A friend of mine has been writing a lot of amazing music lately and she let me listen to a song she had just recorded on her iPod. It was an amazing song, so peaceful and calm, it made me just want to find a hammock and take a nap for a while. I gave her back the iPod and then we got back to talking again. Just this morning, I had a though about this, why would I listen to something she did when she was right here with me, and I could be hearing what she is doing? And while I love to listen to her music (and will definitely buy a copy when she get's a record deal), I could be talking with her face to face. This seems kinda like how we see God. We read his word, which is something he has said, when we could be talking directly to him and hear what he is saying. And while the bible is a beautiful book, and has so many amazing things in it, wouldn't we rather talk to God himself, the author of not only the book, but of all life? You don't have to wait until a meal to talk with him, I mean, do you think your friend would appreciate it if you only talked to him while your mouth is full? God doesn't want to wait for us to get everything straight in our lives before we talk to him, he's waiting and he is longing to talk to you.

Newspaper Men

This evening, my sister and I went to go see State of Play (great movie by the way, you should definitely go see it) at Tinseltown. I was going on and on in the car about how we would probably not get good seats if any considering it was 4:20 and that the movie started at 4:40 and we were 15 minutes drive away from the theater. We got there and got our tickets, and then headed to the "big screen" to go see it. We got into the theater and there were maybe three people there. I was shocked, why would a movie this big not bring an equally big crowd?

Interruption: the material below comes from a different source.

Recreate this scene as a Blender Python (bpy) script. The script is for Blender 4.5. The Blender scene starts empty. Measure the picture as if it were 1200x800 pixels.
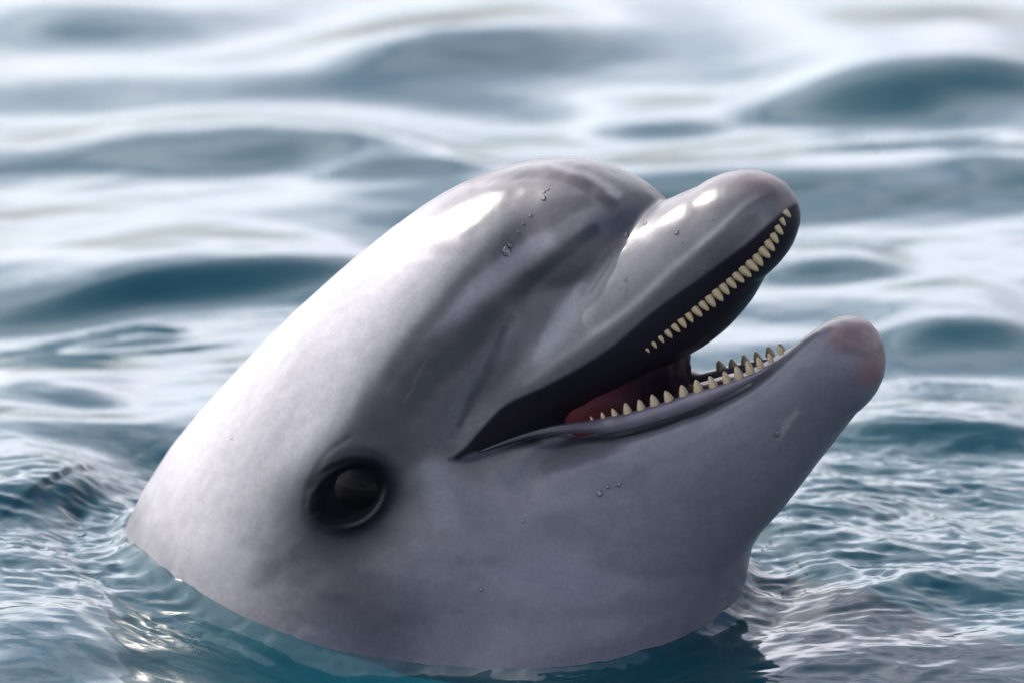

We watched the movie and I absolutely LOVED it. It was brilliantly written and masterfully filmed and I can't wait to go see it again (anyone wanna go?). So, we get to the end of the film and I rave on about how great the movie was and my sister nodded and said "I though it was alright". This also confused me. How could you not see how amazing and complex this story was, how masterfully the characters played out and how well the actors were cast (except for the editor-in-chief lady, don't get me started about her...).

Then we watched through the credits like any teenagers would do when it was between that and going home to hear your little brother crying about not getting "pink juice". The credits were so neat to me, with the newspapers being printed and how those guys in the printing room had absolutely no frigin clue what was going on. They probably just though "Hey look, it's a new paper! I wonder what this one's about?". They had no conception that this paper would change everything. This was an amazing thought to me, this is how Jesus came to the world. He didn't go around alerting everyone that he was coming or run through the print factory telling everyone that this story would change the world, he just came, like any ordinary baby, or paper would come. God sat up endless nights writing this amazing story, and most people see it as "alright". They miss the sheer brilliance of it and they miss how this story will change the very foundations of their lives. This story is big, and the sad thing is, most people just don't see it.